**Directions**
Reproduce exactly the lines from the one containing "shrub('dark green shrub" through the one containing "shrub('rounded bush on", both included, and nothing else.

**Raw data**
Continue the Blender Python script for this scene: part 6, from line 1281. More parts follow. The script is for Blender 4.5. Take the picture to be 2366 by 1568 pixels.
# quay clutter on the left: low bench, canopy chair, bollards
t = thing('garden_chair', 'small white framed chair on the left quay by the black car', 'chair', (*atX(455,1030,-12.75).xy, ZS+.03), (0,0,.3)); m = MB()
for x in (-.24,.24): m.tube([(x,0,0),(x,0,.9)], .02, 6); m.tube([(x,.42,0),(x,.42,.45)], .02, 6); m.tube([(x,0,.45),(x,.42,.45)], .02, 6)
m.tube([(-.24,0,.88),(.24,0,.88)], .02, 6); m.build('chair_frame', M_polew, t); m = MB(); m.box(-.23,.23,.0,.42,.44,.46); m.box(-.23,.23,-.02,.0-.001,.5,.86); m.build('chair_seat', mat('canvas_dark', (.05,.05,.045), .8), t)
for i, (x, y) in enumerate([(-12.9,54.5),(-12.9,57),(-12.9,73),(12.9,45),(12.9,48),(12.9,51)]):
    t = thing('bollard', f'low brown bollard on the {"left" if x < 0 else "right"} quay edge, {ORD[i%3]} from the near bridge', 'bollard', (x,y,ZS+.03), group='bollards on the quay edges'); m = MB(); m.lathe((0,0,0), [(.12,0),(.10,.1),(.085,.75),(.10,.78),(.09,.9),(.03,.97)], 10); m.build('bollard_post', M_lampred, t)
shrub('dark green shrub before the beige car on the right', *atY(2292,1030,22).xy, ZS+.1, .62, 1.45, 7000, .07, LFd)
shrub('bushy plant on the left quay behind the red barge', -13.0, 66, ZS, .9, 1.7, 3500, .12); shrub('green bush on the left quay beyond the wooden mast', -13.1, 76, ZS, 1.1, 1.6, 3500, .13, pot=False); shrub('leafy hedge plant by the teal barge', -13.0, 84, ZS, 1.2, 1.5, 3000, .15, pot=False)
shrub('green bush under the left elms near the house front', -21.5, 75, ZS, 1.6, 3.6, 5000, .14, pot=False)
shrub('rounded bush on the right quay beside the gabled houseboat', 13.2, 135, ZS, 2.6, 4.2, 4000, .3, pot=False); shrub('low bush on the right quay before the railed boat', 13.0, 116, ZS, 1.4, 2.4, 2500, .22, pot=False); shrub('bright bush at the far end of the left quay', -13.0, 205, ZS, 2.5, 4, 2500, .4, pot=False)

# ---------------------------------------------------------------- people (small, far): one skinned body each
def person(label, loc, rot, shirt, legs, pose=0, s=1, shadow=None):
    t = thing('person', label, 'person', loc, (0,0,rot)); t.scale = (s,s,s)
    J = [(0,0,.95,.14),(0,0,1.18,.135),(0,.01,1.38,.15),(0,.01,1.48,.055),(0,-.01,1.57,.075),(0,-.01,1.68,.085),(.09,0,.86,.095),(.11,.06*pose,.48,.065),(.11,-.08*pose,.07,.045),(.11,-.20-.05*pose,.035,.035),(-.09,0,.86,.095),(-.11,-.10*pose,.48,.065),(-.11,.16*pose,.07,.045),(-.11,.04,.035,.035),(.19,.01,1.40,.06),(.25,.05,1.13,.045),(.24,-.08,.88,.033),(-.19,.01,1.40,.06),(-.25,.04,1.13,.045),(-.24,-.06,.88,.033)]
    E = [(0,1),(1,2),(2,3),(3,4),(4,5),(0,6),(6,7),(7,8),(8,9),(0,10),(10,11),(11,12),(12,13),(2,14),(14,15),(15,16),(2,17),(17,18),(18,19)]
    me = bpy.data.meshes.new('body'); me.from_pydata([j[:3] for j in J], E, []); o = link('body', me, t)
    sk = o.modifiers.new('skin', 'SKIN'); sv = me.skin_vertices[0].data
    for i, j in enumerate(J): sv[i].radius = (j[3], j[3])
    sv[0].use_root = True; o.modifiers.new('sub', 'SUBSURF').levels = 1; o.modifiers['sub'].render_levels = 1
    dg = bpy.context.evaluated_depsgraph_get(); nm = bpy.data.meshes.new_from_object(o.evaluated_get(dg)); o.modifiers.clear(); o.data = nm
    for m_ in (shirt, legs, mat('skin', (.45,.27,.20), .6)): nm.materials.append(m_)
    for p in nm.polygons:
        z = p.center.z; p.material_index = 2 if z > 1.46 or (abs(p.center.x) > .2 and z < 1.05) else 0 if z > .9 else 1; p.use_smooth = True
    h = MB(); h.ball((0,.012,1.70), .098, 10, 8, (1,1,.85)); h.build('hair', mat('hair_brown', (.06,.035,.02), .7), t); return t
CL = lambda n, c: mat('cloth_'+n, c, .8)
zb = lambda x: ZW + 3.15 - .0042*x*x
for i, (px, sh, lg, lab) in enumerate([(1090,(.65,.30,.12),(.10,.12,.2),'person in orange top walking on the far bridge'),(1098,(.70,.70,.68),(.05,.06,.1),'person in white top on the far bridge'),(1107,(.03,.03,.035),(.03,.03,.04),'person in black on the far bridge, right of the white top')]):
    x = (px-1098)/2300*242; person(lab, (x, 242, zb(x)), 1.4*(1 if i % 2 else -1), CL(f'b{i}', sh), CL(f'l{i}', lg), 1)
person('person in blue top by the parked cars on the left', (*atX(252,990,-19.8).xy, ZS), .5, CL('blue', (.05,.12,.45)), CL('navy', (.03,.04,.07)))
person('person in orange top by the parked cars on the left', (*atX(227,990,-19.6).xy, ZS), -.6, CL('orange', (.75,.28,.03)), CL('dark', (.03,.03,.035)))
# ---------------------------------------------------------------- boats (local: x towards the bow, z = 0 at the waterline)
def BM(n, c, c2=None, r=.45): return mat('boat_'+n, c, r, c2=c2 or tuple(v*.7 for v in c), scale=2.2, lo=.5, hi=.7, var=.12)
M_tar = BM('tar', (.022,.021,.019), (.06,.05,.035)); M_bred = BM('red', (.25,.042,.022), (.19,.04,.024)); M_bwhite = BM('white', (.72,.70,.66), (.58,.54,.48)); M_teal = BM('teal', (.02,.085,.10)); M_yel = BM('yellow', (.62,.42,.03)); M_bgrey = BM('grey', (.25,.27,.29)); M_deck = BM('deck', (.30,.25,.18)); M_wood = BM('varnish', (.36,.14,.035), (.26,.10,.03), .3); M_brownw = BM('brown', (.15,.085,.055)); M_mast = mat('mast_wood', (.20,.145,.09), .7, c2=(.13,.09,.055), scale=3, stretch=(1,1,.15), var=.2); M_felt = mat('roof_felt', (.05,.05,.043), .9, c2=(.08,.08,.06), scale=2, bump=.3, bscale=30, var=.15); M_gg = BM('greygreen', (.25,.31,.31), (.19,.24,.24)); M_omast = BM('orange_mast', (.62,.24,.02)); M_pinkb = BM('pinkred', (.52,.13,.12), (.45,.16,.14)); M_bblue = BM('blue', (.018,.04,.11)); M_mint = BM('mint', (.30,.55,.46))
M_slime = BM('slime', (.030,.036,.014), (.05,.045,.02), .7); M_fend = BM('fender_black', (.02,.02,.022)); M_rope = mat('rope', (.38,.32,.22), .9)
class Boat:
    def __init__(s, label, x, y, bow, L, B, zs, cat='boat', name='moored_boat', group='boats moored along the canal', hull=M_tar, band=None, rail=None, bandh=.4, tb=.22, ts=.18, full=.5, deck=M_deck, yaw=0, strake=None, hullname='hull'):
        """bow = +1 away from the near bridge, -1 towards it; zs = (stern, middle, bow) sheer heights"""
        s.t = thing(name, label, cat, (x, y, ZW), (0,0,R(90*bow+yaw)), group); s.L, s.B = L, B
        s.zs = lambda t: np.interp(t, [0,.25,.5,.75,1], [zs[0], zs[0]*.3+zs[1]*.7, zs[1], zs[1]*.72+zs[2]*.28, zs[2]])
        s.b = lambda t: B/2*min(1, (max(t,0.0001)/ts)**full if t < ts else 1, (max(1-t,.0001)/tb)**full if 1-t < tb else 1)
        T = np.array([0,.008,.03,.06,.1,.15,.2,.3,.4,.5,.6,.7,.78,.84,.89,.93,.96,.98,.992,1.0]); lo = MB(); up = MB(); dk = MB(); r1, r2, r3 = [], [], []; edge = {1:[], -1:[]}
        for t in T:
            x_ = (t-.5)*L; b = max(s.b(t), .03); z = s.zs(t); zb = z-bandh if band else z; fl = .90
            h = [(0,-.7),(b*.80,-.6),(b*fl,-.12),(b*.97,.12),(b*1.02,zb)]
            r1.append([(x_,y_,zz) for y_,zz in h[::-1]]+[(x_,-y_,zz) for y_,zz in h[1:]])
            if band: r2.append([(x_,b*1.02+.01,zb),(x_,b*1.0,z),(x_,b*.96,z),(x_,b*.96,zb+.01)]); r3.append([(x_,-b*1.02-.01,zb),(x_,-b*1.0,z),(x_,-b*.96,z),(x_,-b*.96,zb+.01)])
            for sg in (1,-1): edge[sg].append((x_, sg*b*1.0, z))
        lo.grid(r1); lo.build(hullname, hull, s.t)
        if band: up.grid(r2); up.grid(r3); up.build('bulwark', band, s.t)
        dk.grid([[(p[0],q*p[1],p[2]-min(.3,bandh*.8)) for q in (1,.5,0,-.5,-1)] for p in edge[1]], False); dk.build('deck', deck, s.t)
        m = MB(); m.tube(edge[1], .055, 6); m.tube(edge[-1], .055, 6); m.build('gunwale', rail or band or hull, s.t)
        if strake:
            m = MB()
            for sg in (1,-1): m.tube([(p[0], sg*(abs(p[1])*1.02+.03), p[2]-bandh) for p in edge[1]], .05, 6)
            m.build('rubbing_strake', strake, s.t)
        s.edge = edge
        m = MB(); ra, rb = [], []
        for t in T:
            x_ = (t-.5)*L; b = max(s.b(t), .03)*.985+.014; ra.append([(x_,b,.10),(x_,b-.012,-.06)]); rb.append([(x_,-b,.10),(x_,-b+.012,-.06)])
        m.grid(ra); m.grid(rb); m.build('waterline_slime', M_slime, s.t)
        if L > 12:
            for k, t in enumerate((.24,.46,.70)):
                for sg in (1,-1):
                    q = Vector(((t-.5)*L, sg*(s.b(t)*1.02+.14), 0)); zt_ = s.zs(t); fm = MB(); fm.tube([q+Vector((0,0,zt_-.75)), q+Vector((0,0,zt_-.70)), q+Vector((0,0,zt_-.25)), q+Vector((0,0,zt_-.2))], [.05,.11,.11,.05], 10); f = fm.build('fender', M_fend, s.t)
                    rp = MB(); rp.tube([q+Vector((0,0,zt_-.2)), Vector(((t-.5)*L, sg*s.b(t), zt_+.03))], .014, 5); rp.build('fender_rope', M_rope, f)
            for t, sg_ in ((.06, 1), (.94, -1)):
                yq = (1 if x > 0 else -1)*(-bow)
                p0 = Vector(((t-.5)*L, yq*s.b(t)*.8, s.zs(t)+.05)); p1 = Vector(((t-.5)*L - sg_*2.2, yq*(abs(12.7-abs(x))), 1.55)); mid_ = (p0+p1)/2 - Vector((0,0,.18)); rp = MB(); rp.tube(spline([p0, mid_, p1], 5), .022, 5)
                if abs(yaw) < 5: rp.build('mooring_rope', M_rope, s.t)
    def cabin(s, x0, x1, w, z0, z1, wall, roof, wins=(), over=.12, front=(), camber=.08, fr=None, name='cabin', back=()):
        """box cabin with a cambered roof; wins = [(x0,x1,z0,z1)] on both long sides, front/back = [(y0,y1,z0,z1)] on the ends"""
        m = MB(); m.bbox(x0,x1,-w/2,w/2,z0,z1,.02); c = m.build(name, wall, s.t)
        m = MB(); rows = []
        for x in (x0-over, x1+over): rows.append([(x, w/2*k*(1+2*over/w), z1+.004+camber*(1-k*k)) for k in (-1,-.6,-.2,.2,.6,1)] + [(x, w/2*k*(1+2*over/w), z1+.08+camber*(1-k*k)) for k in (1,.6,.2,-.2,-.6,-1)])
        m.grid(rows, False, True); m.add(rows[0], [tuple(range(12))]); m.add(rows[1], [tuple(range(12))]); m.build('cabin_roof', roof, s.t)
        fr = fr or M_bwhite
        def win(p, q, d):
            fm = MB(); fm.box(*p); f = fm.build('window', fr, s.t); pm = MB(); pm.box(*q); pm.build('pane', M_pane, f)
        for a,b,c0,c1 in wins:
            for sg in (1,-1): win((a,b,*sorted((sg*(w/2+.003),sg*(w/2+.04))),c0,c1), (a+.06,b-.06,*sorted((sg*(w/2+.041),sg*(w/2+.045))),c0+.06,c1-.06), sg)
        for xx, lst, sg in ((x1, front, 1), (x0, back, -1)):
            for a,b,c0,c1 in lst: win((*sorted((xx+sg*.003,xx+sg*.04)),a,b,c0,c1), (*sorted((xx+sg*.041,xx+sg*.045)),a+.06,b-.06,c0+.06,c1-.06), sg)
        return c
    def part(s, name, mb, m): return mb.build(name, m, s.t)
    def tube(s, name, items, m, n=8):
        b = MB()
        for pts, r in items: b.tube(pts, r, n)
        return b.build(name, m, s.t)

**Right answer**
shrub('dark green shrub before the beige car on the right', *atY(2292,1030,22).xy, ZS+.1, .62, 1.45, 7000, .07, LFd)
shrub('bushy plant on the left quay behind the red barge', -13.0, 66, ZS, .9, 1.7, 3500, .12); shrub('green bush on the left quay beyond the wooden mast', -13.1, 76, ZS, 1.1, 1.6, 3500, .13, pot=False); shrub('leafy hedge plant by the teal barge', -13.0, 84, ZS, 1.2, 1.5, 3000, .15, pot=False)
shrub('green bush under the left elms near the house front', -21.5, 75, ZS, 1.6, 3.6, 5000, .14, pot=False)
shrub('rounded bush on the right quay beside the gabled houseboat', 13.2, 135, ZS, 2.6, 4.2, 4000, .3, pot=False); shrub('low bush on the right quay before the railed boat', 13.0, 116, ZS, 1.4, 2.4, 2500, .22, pot=False); shrub('bright bush at the far end of the left quay', -13.0, 205, ZS, 2.5, 4, 2500, .4, pot=False)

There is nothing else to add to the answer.